-- START --

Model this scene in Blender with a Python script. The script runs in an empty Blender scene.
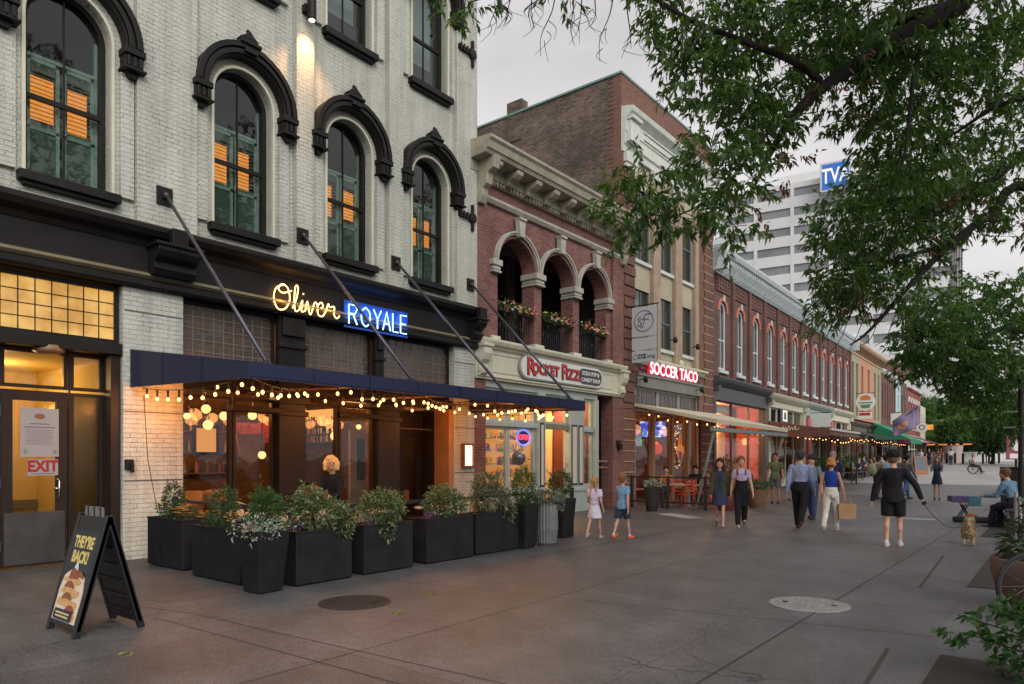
import bpy, math, random
import numpy as np
from mathutils import Vector, Matrix
from mathutils.geometry import tessellate_polygon
random.seed(7); RNG = np.random.default_rng(7)
PI = math.pi; R = math.radians
SC = bpy.context.scene
# ------------------------------------------------------------------ camera
FPX, CX, HY, EYE = 700.0, 512.0, 458.0, 1.62
YAW = math.atan((1068-CX)/FPX)                 # the facades run along +Y, the camera looks to their left
cd = bpy.data.cameras.new('camera'); cam = bpy.data.objects.new('camera', cd); SC.collection.objects.link(cam)
cam.location = (0, 0, EYE); cam.rotation_euler = (PI/2, 0, YAW)
cd.sensor_width = 36; cd.lens = FPX*36/1024; cd.shift_y = (HY-342)/1024; cd.clip_end = 2000; cd.clip_start = .05
SC.camera = cam
SC.render.resolution_x, SC.render.resolution_y = 1024, 684
# ------------------------------------------------------------------ sky, sun, exposure
SKY_STR, SUN_STR, EXPO = 0.166, 1.45, 0.0
SUN_EL, SUN_AZ = 35, 118                         # azimuth measured from +Y towards +X
W = bpy.data.worlds.new('World'); SC.world = W; W.use_nodes = True
nt = W.node_tree; nt.nodes.clear()
def N(t, typ, **kw):
    n = t.nodes.new(typ)
    for k, v in kw.items(): setattr(n, k, v)
    return n
sky = N(nt, 'ShaderNodeTexSky', sky_type='NISHITA', sun_disc=False)
sky.sun_elevation = R(SUN_EL); sky.sun_rotation = R(SUN_AZ); sky.air_density = 1.5; sky.dust_density = 6; sky.ozone_density = 1
hs = N(nt, 'ShaderNodeHueSaturation'); hs.inputs['Saturation'].default_value = .12
gm = N(nt, 'ShaderNodeMix', data_type='RGBA'); gm.inputs[0].default_value = .72
gm.inputs[7].default_value = (5.45, 5.22, 5.33, 1)        # flat overcast grey-lilac cloud deck
tc = N(nt, 'ShaderNodeTexCoord'); mp = N(nt, 'ShaderNodeMapping'); mp.inputs['Scale'].default_value = (1.2, 1.2, 3.2)
nz = N(nt, 'ShaderNodeTexNoise'); nz.inputs['Scale'].default_value = 2.2; nz.inputs['Detail'].default_value = 5
mr = N(nt, 'ShaderNodeMapRange'); mr.inputs[1].default_value = .3; mr.inputs[2].default_value = .72; mr.inputs[3].default_value = .80; mr.inputs[4].default_value = 1.14
mul = N(nt, 'ShaderNodeVectorMath', operation='SCALE')
bg = N(nt, 'ShaderNodeBackground'); bg.inputs['Strength'].default_value = SKY_STR
wo = N(nt, 'ShaderNodeOutputWorld')
L = nt.links.new
L(sky.outputs[0], hs.inputs['Color']); L(hs.outputs[0], gm.inputs[6]); L(tc.outputs['Generated'], mp.inputs[0]); L(mp.outputs[0], nz.inputs['Vector'])
L(nz.outputs['Fac'], mr.inputs[0]); L(gm.outputs[2], mul.inputs[0]); L(mr.outputs[0], mul.inputs['Scale']); L(mul.outputs[0], bg.inputs['Color']); L(bg.outputs[0], wo.inputs[0])
sl = bpy.data.lights.new('sun', 'SUN'); so = bpy.data.objects.new('sun', sl); SC.collection.objects.link(so)
sl.energy = SUN_STR; sl.angle = R(45); sl.color = (1, .95, .9)
sd = Vector((math.sin(R(SUN_AZ))*math.cos(R(SUN_EL)), math.cos(R(SUN_AZ))*math.cos(R(SUN_EL)), math.sin(R(SUN_EL))))
so.rotation_euler = sd.to_track_quat('Z', 'Y').to_euler(); so.location = (20, 0, 30)
SC.view_settings.view_transform = 'Standard'; SC.view_settings.look = 'None'; SC.view_settings.gamma = 1; SC.view_settings.exposure = EXPO
SC.view_settings.use_curve_mapping = False
SC.render.engine = 'CYCLES'; cy = SC.cycles
cy.use_denoising = True; cy.max_bounces = 6; cy.diffuse_bounces = 3; cy.glossy_bounces = 3; cy.transmission_bounces = 4; cy.transparent_max_bounces = 12
cy.sample_clamp_indirect = 3; cy.caustics_reflective = False; cy.caustics_refractive = False

# ------------------------------------------------------------------ helpers
def link(o): SC.collection.objects.link(o); return o
def tag(o, label=None, cat=None, group=None, kind=None):
    if label: o['label'] = label
    if cat: o['category'] = cat
    if group: o['group'] = group
    if kind: o['kind'] = kind
    return o
def thing(name, label, cat, loc=(0, 0, 0), rz=0, group=None):
    o = link(bpy.data.objects.new(name, None)); o.location = loc; o.rotation_euler = (0, 0, rz); o.empty_display_size = .1
    return tag(o, label, cat, group)
def kids(o): return [c for c in SC.collection.objects if c.parent == o]
CH = {}
def reg(o, parent):
    if parent is not None:
        o.parent = parent; CH.setdefault(parent.name, []).append(o)
def copy_tree(o, parent=None, **kw):
    c = link(o.copy())
    if parent is not None: c.parent = parent; CH.setdefault(parent.name, []).append(c)
    for k in list(CH.get(o.name, [])): copy_tree(k, c)
    return c
class MB:
    def __init__(s): s.v = []; s.f = []; s.m = []; s.mi = 0
    def add(s, vs, fs):
        o = len(s.v); s.v += [tuple(v) for v in vs]; s.f += [tuple(i+o for i in f) for f in fs]; s.m += [s.mi]*len(fs); return s
    def box(s, x0, x1, y0, y1, z0, z1):
        if x0 > x1: x0, x1 = x1, x0
        if y0 > y1: y0, y1 = y1, y0
        if z0 > z1: z0, z1 = z1, z0
        return s.add([(x0,y0,z0),(x1,y0,z0),(x1,y1,z0),(x0,y1,z0),(x0,y0,z1),(x1,y0,z1),(x1,y1,z1),(x0,y1,z1)],
                     [(0,3,2,1),(4,5,6,7),(0,1,5,4),(1,2,6,5),(2,3,7,6),(3,0,4,7)])
    def taper(s, cx, cy, z0, z1, w0, d0, w1, d1):
        v = []
        for z, w, d in ((z0, w0, d0), (z1, w1, d1)): v += [(cx-w/2,cy-d/2,z),(cx+w/2,cy-d/2,z),(cx+w/2,cy+d/2,z),(cx-w/2,cy+d/2,z)]
        return s.add(v, [(0,3,2,1),(4,5,6,7),(0,1,5,4),(1,2,6,5),(2,3,7,6),(3,0,4,7)])
    def quad(s, *p): return s.add(p, [tuple(range(len(p)))])
    def prism(s, poly, a0, a1, axis='y'):
        # poly in the plane perpendicular to axis: 'y' -> (x,z), 'x' -> (y,z), 'z' -> (x,y)
        n = len(poly); f = {'y': lambda p, a: (p[0], a, p[1]), 'x': lambda p, a: (a, p[0], p[1]), 'z': lambda p, a: (p[0], p[1], a)}[axis]
        vs = [f(p, a0) for p in poly]+[f(p, a1) for p in poly]
        tri = tessellate_polygon([[Vector((p[0], p[1], 0)) for p in poly]])
        fs = [tuple(t) for t in tri]+[tuple(i+n for i in t[::-1]) for t in tri]+[(i, (i+1) % n, (i+1) % n+n, i+n) for i in range(n)]
        return s.add(vs, fs)
    def tube(s, pts, r, seg=8, cap=True, ell=None, ref=None):
        pts = [Vector(p) for p in pts]; n = len(pts); rs = r if isinstance(r, (list, tuple)) else [r]*n
        vs = []; up = Vector(ref) if ref else None; prev = None
        for i in range(n):
            t = (pts[min(i+1, n-1)]-pts[max(i-1, 0)])
            if t.length < 1e-9: t = Vector((0, 0, 1))
            t.normalize()
            if prev is None:
                u = up or (Vector((0, 0, 1)) if abs(t.z) < .9 else Vector((1, 0, 0)))
            else: u = prev
            a = u-t*u.dot(t)
            if a.length < 1e-6: a = t.orthogonal()
            a.normalize(); b = t.cross(a); prev = a
            e = ell[i] if ell else 1
            for k in range(seg):
                q = 2*PI*k/seg; vs.append(pts[i]+a*math.cos(q)*rs[i]+b*math.sin(q)*rs[i]*e)
        fs = [(i*seg+k, i*seg+(k+1) % seg, (i+1)*seg+(k+1) % seg, (i+1)*seg+k) for i in range(n-1) for k in range(seg)]
        if cap: fs += [tuple(range(seg))[::-1], tuple(range((n-1)*seg, n*seg))]
        return s.add(vs, fs)
    def lathe(s, prof, seg=20, c=(0, 0, 0), sx=1, sy=1):
        vs = []; n = len(prof)
        for (r, z) in prof:
            for k in range(seg):
                q = 2*PI*k/seg; vs.append((c[0]+r*math.cos(q)*sx, c[1]+r*math.sin(q)*sy, c[2]+z))
        fs = [(i*seg+k, i*seg+(k+1) % seg, (i+1)*seg+(k+1) % seg, (i+1)*seg+k) for i in range(n-1) for k in range(seg)]
        fs += [tuple(range(seg))[::-1], tuple(range((n-1)*seg, n*seg))]
        return s.add(vs, fs)
    def ball(s, c, r, seg=12, rings=8, sq=(1, 1, 1)):
        vs = [(c[0], c[1], c[2]-r*sq[2])]
        for i in range(1, rings):
            q = PI*i/rings
            for k in range(seg):
                p = 2*PI*k/seg; vs.append((c[0]+r*sq[0]*math.sin(q)*math.cos(p), c[1]+r*sq[1]*math.sin(q)*math.sin(p), c[2]-r*sq[2]*math.cos(q)))
        vs.append((c[0], c[1], c[2]+r*sq[2])); T = len(vs)-1
        fs = [(0, 1+(k+1) % seg, 1+k) for k in range(seg)]
        for i in range(rings-2):
            for k in range(seg): fs.append((1+i*seg+k, 1+i*seg+(k+1) % seg, 1+(i+1)*seg+(k+1) % seg, 1+(i+1)*seg+k))
        fs += [(T, 1+(rings-2)*seg+k, 1+(rings-2)*seg+(k+1) % seg) for k in range(seg)]
        return s.add(vs, fs)
    def build(s, name, mats, parent=None, smooth=False, bev=0, mods=None, fix=True):
        me = bpy.data.meshes.new(name); me.from_pydata(s.v, [], s.f)
        ml = mats if isinstance(mats, (list, tuple)) else [mats]
        for m in ml: me.materials.append(m)
        if len(ml) > 1: me.polygons.foreach_set('material_index', s.m)
        if fix:
            import bmesh
            b = bmesh.new(); b.from_mesh(me); bmesh.ops.recalc_face_normals(b, faces=b.faces); b.to_mesh(me); b.free()
        if smooth: me.polygons.foreach_set('use_smooth', [True]*len(me.polygons))
        me.update()
        o = link(bpy.data.objects.new(name, me)); reg(o, parent)
        if bev:
            bm = o.modifiers.new('bevel', 'BEVEL'); bm.width = bev; bm.segments = 2; bm.limit_method = 'ANGLE'; bm.angle_limit = R(50)
        return o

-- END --

*Short task*: How many of the listing's lines contain "scene"? Respond with a single number and nothing else.

*Exercise output*: 2